Desafio n. 7 - A Alma da Capoeira
Na filosofia yogue a sétima esfera do ser humano é o espírito (quem tiver interesse em se aprofundar leia As Sete Lições de Filosofia Iogue, de Ramacharaka).
Na capoeira o estágio supremo do crescimento de um capoeirista seria ter em si a Alma da capoeira.
A Alma da capoeira não se traduz em qualquer palavra, talvez em muitas delas, talvez todas elas sejam necessárias e talvez nenhuma possa realmente explicá-la.
A alma existe como a essência imaterial das coisas que se incorpora aos obstinados que se entregam profundamente a sua arte, até chegarem ao ponto de se confundirem com aquela arte.

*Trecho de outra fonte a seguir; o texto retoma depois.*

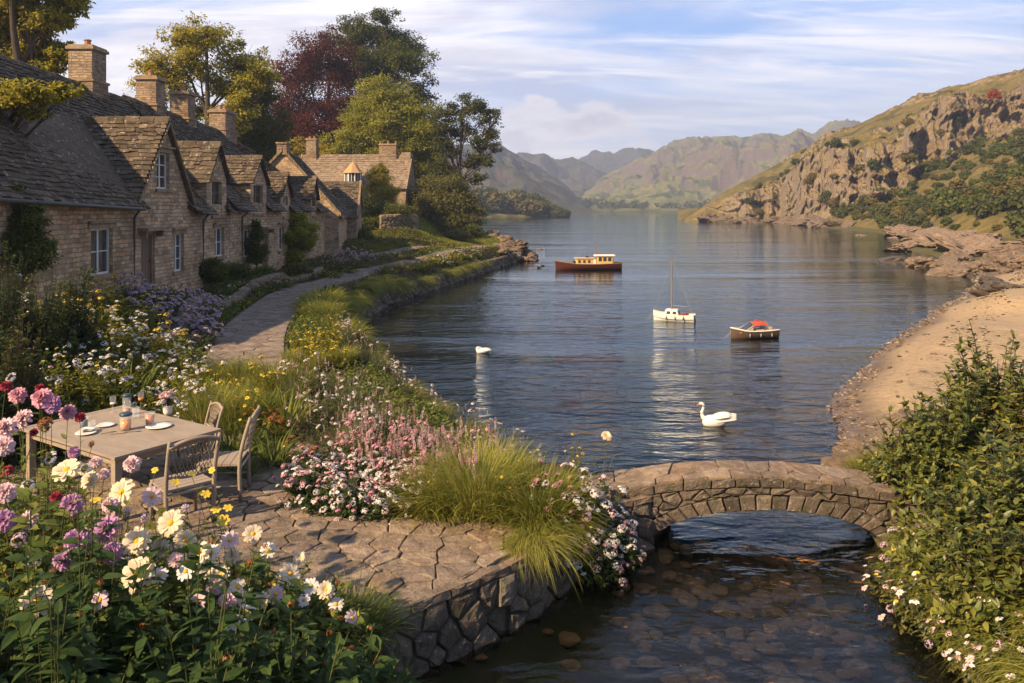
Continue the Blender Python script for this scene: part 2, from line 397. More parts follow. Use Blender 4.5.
PATH = np.array([(-3.3, 11.2), (-4.0, 12.8), (-5.1, 15.2), (-6.35, 19), (-7.25, 23.4), (-7.6, 28.4), (-7.55, 33.2), (-7.0, 39.8), (-6.1, 45.4), (-5.0, 51.7), (-3.3, 59), (-2.2, 64)], float)
DRIVE = np.array([(-9.6, 45), (-8.6, 47.6), (-7.2, 52), (-5.2, 58), (-3.4, 61.5)], float)
def resample(P, step):
    P = np.asarray(P, float)
    for _ in range(2):
        Q = [P[0]]
        for a, b in zip(P[:-1], P[1:]): Q += [a * .75 + b * .25, a * .25 + b * .75]
        Q.append(P[-1]); P = np.array(Q)
    L = np.r_[0, np.cumsum(np.linalg.norm(np.diff(P, axis=0), axis=1))]; s = np.linspace(0, L[-1], max(2, int(L[-1] / step) + 1))
    return np.stack([np.interp(s, L, P[:, i]) for i in range(P.shape[1])], 1)
def line_dist(x, y, P):
    P0 = np.stack([x, y], -1); d = np.full(P0.shape[:-1], 1e9)
    for a, b in zip(P[:-1], P[1:]):
        e = b - a; w = P0 - a; t = np.clip((w @ e) / (e @ e), 0, 1); d = np.minimum(d, np.linalg.norm(w - t[..., None] * e, axis=-1))
    return d

def mat_ground():
    t = NT('soil'); w = t.wco(); a = t.new('ShaderNodeAttribute', attribute_name='lawn'); la = a.outputs['Fac']
    n1 = t.noise(w, 1.3, 6, .65); n2 = t.noise(w, 12, 5, .7)
    soil = t.mix(n2, (.045, .032, .02), (.12, .085, .05)); rock = t.mix(n1, (.09, .07, .05), (.22, .17, .12))
    soil = t.mix(t.mr(t.noise(w, .9, 5), .5, .6), soil, (.05, .055, .02))
    grass = t.mix(n2, (.09, .12, .025), (.20, .22, .045)); grass = t.mix(t.mr(n1, .4, .65), grass, (.19, .16, .05))
    t.col(t.mix(la, soil, grass), .95, .1); t.bump(n2, .8, .05)
    return t.m
def mat_beach():
    t = NT('sand'); w = t.wco(); g = t.new('ShaderNodeSeparateXYZ'); t.l.new(w, g.inputs[0])
    n1 = t.noise(w, .5, 6, .6); n2 = t.noise(w, 25, 6, .75); n3 = t.noise(w, 4, 5, .6)
    dry = t.mix(n2, (.29, .205, .115), (.43, .315, .175)); dry = t.mix(t.mr(n1, .4, .7), dry, (.35, .25, .15))
    wet = t.mix(n2, (.095, .068, .048), (.15, .108, .076))
    h = t.math('ADD', g.outputs[2], t.math('MULTIPLY', t.math('SUBTRACT', n3, .5), .10))
    c = t.mix(t.mr(h, .06, .34, smooth=True), wet, dry)
    # old tide lines: thin wandering bands of darker wrack and shell
    hh = t.math('ADD', g.outputs[2], t.math('MULTIPLY', t.noise(w, .7, 4, .6), .35)); tl = t.math('SINE', t.math('MULTIPLY', hh, 60.0)); tl = t.math('MULTIPLY', t.mr(tl, .72, 1.0), t.mr(t.noise(w, 6, 6, .75), .46, .62)); c = t.mix(t.math('MULTIPLY', tl, .75), c, (.10, .075, .055))
    c = t.mix(t.mr(t.noise(w, 1.6, 6, .7), .50, .66, 0, .5), c, (.27, .19, .13))
    # pebbles and shell grit in the tide lines
    peb = t.math('MULTIPLY', t.mr(t.vor(w, 9), .10, .16, 1, 0), t.mr(t.noise(w, .8, 4), .50, .62))
    c = t.mix(t.math('MULTIPLY', peb, .8), c, (.09, .07, .055))
    a = t.new('ShaderNodeAttribute', attribute_name='lawn')
    soil = t.mix(t.noise(w, 5, 6, .7), (.05, .045, .02), (.17, .14, .06)); c = t.mix(a.outputs['Fac'], c, soil)
    t.col(c, .9, .25)
    t.l.new(t.mr(h, .02, .12, .25, .92), t.p.inputs['Roughness'])
    t.bump(t.math('ADD', t.math('MULTIPLY', n3, 1.0), t.math('ADD', t.math('MULTIPLY', n2, .3), t.math('MULTIPLY', n1, 2.0))), .8, .10)
    return t.m
def mat_bed():
    t = NT('lake_mud_depth_tint'); w = t.wco(); g = t.new('ShaderNodeSeparateXYZ'); t.l.new(w, g.inputs[0])
    n = t.noise(w, 3, 6, .7)
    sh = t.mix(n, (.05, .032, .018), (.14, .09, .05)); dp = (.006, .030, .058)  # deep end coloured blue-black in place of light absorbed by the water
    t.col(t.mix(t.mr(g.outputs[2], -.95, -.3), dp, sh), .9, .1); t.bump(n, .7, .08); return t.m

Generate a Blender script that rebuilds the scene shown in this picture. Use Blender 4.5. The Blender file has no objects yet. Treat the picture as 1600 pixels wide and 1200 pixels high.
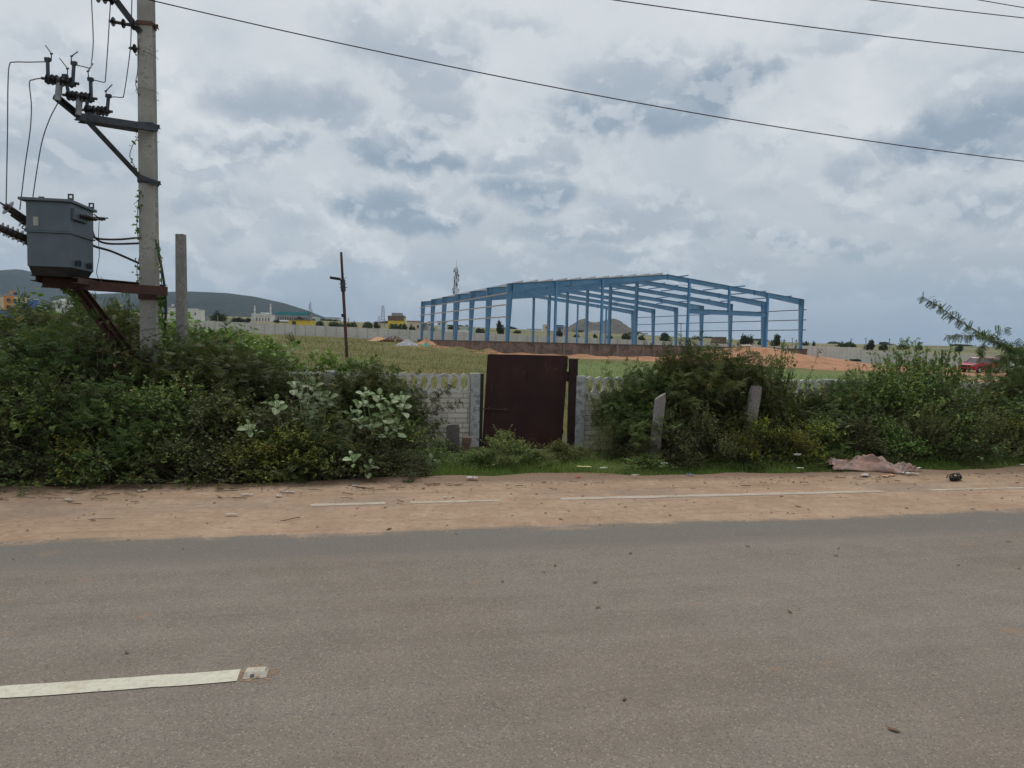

Se lembrarmos Chopin veremos que ele nasceu, sentou-se na frente de um piano e consumiu toda sua vida ali, saindo de lá direto para o cemitério, sua alma e a sua música se tornaram uma coisa única.
Isso também ocorre com a capoeira.
A Alma da capoeira está presente na sombra de um Mestre de capoeira, junto com ele. Dentro dele.
A capoeira transforma o interior de uma pessoa a ponto de fazê-la ser a capoeira ela mesma.
O Mestre Atenilo, o Relâmpago da capoeira regional como ficou conhecido, diz sobre Mestre Bimba que ele era a própria capoeira, no livro-depoimento com o seu nome produzido por Mestre Itapoan.
Essa expressão caracteriza bem o que estamos tentando passar neste artigo: o capoeirista que atinge a mestria da capoeira torna-se a capoeira! Não é possível mais separá-lo dela...
O verdadeiro Mestre de capoeira precisa ter sua Alma fincada na energia de capoeira.
Alguém que ainda não atingiu isso será Mestre de capoeira um dia. Ainda não é.